Problem statement:
Select all lines with the string "scene" in them, and copy those lines.
*****
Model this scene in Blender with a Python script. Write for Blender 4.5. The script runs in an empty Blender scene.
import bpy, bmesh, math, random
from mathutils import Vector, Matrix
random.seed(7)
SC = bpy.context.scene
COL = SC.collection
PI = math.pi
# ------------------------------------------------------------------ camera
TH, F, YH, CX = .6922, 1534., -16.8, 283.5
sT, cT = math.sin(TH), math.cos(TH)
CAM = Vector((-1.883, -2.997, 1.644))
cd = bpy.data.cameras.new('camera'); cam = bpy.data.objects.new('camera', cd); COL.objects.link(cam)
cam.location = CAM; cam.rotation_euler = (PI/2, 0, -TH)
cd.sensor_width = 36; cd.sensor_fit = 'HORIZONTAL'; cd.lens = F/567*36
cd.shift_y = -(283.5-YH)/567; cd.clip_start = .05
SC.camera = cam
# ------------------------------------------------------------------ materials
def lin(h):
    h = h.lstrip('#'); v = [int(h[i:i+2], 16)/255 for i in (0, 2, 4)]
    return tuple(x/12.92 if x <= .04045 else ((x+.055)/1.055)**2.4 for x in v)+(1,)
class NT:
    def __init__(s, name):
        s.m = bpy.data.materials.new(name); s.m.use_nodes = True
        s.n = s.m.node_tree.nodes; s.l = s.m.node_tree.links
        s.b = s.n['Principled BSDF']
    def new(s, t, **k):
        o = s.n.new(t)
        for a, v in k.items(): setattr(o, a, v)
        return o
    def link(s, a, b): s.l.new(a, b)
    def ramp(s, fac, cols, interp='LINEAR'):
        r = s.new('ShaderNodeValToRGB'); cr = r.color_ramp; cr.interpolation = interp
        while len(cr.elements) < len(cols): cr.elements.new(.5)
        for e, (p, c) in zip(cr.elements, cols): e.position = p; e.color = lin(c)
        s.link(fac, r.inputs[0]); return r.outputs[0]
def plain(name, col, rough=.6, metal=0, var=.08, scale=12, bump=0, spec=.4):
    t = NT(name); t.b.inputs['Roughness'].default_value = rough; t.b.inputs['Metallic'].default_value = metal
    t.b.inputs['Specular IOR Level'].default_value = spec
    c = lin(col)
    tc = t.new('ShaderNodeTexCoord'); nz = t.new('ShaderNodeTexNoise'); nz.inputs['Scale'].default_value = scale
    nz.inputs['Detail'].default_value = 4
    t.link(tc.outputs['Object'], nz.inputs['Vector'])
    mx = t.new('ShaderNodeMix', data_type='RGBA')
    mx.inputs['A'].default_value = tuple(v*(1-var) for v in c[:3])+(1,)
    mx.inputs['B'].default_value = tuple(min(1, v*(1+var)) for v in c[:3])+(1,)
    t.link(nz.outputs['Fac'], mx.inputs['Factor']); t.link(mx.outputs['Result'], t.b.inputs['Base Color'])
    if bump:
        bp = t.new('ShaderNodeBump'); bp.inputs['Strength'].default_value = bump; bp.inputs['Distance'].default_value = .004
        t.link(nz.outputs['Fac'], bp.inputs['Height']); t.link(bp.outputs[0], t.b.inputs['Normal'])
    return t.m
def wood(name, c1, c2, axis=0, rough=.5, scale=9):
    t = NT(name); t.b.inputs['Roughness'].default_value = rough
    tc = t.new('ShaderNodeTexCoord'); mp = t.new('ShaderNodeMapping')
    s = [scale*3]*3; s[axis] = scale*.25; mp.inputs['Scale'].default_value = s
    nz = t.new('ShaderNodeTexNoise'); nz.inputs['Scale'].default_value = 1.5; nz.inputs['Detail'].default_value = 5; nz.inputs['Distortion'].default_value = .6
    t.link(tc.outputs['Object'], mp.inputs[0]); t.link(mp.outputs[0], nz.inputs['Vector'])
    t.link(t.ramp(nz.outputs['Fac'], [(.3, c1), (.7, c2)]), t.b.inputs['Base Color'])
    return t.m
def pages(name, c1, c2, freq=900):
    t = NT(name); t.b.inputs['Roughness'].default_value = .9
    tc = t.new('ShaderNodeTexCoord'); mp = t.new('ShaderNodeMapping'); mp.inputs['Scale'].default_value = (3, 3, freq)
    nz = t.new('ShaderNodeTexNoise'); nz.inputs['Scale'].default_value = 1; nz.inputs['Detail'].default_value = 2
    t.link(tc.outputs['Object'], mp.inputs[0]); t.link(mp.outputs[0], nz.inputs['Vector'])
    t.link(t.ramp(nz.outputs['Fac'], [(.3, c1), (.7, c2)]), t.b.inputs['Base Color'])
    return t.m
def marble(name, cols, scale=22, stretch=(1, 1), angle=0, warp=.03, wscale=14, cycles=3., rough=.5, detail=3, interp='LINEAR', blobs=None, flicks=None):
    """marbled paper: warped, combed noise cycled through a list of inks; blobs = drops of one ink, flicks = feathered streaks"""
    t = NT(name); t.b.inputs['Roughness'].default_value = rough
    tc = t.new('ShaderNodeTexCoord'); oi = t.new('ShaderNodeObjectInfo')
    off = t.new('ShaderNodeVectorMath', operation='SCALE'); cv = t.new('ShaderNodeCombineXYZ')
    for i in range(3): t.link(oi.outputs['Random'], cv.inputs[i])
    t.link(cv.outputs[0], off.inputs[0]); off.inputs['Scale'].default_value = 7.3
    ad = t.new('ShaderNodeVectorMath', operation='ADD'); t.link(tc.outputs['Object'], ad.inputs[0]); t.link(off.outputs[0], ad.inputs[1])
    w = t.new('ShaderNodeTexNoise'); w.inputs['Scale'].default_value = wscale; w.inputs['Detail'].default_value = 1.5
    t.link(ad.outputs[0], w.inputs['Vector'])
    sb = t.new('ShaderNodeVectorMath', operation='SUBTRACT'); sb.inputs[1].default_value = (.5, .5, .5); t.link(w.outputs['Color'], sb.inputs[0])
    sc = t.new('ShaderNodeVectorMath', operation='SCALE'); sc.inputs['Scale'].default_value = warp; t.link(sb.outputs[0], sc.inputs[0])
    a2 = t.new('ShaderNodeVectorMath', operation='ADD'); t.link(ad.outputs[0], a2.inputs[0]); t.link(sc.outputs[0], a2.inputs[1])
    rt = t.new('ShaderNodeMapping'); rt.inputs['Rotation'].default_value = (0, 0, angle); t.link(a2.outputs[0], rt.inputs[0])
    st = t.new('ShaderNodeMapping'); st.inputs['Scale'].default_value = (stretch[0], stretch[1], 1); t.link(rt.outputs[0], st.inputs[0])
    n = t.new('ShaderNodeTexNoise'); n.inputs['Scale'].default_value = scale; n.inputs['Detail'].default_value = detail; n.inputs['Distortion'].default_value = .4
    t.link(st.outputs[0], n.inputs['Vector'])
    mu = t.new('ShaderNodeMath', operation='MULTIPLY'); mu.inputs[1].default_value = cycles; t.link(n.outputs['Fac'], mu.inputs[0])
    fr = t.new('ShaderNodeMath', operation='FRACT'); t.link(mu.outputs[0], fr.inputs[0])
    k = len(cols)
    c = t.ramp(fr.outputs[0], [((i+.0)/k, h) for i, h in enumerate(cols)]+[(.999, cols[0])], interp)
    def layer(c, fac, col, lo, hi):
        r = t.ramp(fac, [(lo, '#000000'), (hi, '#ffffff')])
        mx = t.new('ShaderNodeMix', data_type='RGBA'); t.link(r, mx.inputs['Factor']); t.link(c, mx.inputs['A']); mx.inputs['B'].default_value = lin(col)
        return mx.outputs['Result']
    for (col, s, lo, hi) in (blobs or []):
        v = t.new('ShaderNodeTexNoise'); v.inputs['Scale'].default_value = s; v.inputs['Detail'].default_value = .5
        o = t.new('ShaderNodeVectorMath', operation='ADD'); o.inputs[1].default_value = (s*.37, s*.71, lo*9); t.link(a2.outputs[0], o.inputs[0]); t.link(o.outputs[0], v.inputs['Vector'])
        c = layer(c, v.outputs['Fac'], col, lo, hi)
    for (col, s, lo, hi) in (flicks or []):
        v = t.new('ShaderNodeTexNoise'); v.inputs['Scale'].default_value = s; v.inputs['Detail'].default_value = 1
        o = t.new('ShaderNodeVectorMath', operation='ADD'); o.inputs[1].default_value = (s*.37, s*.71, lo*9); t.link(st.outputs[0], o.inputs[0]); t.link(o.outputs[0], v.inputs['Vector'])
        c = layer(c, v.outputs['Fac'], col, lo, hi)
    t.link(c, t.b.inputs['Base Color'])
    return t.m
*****
Output for this task:
Model this scene in Blender with a Python script. Write for Blender 4.5. The script runs in an empty Blender scene.
SC = bpy.context.scene